With a non-profit organization, with great jazz programs, with visiting artists that come to the U of W, with Cornish, radio, frankly, the big missing piece is the criticism. I'm the only jazz critic at a major newspaper in town now; there's nobody out there kicking my ass. When Roberta Penn was at the P-I at least I had to worry if she was going to scoop me on something. There's nobody writing about jazz at The Weekly, The Stranger or the P-I, and that's very sad. That's the big missing piece.



But otherwise you've got Tula's, Bake's Place, the Triple Door, all these places. There's so much music and so many great local musicians. The caliber of music that's produced here, and the caliber and regular presence of original music, I think back to '84 and '87, kicking local musicians' asses and saying, "Play some original music! Compose something!" Now it's: "Not so much! How about a standard!" (laughs)

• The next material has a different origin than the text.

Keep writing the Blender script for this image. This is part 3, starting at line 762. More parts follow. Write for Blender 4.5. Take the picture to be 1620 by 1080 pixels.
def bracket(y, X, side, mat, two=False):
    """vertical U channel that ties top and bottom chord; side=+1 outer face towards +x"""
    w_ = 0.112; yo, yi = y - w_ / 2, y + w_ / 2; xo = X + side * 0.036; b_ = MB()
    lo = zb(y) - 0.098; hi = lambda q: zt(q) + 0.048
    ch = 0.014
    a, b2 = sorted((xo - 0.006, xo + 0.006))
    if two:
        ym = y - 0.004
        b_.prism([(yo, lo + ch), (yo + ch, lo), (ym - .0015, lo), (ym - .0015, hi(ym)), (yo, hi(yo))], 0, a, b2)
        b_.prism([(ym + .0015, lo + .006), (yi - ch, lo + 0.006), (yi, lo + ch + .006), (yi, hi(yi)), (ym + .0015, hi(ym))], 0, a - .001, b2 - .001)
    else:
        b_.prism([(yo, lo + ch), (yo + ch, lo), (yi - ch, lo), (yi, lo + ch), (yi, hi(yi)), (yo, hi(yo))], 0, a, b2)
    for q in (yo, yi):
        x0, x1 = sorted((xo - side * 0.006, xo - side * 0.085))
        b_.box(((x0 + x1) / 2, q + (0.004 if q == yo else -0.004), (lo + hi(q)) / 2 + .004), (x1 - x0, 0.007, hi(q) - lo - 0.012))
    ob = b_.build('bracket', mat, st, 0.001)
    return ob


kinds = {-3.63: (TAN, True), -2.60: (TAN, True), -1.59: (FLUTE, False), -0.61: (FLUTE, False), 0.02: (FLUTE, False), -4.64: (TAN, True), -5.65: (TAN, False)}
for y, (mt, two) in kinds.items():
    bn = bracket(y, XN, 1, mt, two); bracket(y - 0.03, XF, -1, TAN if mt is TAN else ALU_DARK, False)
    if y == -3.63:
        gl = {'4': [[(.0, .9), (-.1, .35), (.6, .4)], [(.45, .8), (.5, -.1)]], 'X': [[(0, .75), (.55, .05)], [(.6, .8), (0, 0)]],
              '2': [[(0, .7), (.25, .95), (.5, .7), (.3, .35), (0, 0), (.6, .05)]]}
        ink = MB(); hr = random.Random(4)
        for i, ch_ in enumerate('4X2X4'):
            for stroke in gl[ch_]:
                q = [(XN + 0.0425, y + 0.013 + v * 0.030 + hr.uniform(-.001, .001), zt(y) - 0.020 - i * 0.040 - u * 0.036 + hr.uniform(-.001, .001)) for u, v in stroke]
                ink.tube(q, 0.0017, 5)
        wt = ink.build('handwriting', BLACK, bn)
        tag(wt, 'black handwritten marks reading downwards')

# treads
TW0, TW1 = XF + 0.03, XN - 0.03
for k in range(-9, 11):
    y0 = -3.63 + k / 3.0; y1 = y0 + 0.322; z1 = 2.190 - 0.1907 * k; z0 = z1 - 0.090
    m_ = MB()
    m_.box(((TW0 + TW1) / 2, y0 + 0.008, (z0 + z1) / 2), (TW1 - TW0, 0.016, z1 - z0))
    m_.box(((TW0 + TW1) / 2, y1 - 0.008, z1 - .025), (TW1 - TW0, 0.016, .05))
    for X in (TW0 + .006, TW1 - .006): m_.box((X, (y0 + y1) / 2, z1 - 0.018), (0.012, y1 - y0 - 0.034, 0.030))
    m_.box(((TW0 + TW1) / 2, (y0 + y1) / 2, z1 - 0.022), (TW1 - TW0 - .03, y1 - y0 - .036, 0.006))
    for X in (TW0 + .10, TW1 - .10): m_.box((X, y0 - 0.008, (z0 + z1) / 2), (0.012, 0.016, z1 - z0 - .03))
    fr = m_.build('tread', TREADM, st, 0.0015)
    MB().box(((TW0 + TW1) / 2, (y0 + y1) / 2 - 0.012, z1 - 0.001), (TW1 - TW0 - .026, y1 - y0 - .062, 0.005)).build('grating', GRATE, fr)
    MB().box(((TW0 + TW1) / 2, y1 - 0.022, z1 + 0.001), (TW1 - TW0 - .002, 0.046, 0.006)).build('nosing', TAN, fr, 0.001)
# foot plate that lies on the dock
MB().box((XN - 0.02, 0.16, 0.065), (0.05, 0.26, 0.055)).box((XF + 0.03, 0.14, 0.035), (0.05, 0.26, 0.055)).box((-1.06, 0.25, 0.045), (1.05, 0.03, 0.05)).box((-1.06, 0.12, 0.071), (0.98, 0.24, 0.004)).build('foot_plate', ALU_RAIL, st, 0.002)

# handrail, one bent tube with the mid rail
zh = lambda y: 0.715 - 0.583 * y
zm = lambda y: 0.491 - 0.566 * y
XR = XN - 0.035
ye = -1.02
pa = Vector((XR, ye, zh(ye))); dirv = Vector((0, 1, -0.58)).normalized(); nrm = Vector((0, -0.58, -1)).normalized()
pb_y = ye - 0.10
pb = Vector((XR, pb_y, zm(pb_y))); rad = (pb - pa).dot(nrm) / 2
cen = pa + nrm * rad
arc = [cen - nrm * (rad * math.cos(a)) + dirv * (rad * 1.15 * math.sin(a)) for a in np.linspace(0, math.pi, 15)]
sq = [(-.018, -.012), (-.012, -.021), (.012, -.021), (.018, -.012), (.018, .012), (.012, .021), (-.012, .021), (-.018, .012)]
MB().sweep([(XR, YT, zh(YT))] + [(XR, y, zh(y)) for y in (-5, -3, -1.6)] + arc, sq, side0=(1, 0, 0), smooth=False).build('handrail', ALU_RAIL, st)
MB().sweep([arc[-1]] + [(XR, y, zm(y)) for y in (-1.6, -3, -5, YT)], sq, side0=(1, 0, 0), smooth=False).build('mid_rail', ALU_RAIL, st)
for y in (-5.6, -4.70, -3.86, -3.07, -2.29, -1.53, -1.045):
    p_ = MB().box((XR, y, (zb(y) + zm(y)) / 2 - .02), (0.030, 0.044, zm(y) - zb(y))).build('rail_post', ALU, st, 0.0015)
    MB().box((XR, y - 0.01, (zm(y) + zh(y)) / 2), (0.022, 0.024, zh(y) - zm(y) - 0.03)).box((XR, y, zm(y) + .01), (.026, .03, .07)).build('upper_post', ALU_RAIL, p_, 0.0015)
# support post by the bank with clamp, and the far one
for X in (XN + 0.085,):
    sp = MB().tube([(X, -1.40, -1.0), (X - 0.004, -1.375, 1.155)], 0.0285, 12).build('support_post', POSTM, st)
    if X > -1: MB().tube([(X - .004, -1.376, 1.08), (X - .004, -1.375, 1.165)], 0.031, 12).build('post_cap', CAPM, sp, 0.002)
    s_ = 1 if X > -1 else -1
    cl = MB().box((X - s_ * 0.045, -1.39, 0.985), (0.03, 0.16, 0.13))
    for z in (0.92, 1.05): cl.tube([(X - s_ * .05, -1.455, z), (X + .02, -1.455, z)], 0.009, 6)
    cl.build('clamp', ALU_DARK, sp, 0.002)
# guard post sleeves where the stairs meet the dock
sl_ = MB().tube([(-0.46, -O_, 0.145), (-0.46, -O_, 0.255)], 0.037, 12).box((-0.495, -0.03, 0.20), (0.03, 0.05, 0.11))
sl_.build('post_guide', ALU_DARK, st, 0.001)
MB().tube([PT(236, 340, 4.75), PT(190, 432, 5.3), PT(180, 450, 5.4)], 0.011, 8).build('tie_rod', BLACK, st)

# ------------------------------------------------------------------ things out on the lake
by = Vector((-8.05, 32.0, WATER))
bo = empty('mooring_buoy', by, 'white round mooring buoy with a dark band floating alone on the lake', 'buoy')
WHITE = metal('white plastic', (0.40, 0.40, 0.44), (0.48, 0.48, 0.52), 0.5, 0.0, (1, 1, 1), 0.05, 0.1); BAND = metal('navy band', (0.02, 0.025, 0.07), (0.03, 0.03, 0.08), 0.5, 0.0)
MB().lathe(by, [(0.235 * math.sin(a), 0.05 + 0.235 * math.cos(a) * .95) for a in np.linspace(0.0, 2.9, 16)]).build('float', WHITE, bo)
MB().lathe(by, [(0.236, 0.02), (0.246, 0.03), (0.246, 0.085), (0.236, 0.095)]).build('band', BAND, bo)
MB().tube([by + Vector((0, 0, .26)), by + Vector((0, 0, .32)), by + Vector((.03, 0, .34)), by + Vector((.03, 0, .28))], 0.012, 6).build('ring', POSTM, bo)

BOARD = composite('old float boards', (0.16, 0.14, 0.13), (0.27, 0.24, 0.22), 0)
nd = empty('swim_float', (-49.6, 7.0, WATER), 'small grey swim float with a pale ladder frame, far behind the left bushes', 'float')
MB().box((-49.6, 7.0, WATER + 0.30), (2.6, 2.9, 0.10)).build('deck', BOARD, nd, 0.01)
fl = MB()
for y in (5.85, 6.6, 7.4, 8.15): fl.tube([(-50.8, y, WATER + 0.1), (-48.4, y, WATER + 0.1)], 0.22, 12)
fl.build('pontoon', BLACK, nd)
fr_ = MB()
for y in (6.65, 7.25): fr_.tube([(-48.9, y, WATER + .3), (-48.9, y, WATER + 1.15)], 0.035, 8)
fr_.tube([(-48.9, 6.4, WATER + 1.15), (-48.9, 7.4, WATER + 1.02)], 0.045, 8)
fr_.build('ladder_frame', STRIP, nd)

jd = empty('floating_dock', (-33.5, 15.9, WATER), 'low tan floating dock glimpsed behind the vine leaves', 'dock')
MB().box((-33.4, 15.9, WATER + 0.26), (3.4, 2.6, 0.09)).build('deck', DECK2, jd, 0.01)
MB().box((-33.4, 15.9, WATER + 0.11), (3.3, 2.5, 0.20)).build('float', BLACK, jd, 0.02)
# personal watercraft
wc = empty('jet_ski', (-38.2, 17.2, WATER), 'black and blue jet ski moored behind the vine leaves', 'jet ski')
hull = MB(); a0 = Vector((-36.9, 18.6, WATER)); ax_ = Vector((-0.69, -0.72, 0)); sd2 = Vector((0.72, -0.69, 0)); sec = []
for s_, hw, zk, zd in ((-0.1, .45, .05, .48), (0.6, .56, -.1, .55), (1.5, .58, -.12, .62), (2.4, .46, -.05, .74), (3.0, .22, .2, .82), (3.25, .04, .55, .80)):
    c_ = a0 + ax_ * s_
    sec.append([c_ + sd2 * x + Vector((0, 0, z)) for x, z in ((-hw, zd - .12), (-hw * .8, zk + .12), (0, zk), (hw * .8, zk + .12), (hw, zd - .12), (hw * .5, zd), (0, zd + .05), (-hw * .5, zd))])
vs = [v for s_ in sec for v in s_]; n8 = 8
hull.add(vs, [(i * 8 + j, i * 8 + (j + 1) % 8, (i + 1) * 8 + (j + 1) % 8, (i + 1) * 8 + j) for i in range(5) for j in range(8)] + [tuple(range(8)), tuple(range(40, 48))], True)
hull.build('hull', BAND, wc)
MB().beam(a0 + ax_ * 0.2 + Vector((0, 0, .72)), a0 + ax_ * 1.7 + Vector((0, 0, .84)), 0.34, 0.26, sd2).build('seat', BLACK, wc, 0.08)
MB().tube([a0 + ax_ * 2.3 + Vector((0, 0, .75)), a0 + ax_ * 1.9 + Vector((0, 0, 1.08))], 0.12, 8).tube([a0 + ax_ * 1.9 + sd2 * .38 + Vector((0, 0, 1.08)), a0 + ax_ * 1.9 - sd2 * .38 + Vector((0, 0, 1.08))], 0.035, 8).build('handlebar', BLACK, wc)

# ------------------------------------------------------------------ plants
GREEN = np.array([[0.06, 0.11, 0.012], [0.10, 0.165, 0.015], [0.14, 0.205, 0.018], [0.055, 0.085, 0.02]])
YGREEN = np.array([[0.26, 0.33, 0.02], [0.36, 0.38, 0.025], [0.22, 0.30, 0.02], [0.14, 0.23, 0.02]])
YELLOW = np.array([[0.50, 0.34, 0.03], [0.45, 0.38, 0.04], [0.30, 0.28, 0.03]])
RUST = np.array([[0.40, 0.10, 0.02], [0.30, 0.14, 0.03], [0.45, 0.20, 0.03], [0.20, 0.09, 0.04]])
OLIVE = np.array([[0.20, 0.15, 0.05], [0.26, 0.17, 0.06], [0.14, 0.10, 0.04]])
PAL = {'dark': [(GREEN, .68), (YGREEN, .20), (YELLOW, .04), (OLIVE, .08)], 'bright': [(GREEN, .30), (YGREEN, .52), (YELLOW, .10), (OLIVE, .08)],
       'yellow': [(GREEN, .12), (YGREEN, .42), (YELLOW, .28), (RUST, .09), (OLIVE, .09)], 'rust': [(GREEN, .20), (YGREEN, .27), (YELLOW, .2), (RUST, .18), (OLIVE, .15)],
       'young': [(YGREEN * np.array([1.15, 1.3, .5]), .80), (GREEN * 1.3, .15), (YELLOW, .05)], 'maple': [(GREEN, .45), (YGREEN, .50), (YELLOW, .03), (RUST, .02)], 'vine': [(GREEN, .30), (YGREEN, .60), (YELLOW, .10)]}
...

There's so much great original music, so many creative projects: Origin Records, the Seattle Repertory Jazz Orchestra, all these things that were talked about as possible projects that Earshot itself might at some point take on have actually blossomed as their own thing, the Ballard Jazz Festival, and now there's something on the east side, the Eastside Jazz concerts produced by Cooksie and Lionel (Kramer); they're doing their thing. Jim Wilke and Jazz After Hours. I mean we have, and whenever I say this it sounds like such a booster, but Seattle has the best regional jazz scene in the country. There's absolutely no question in my mind about it.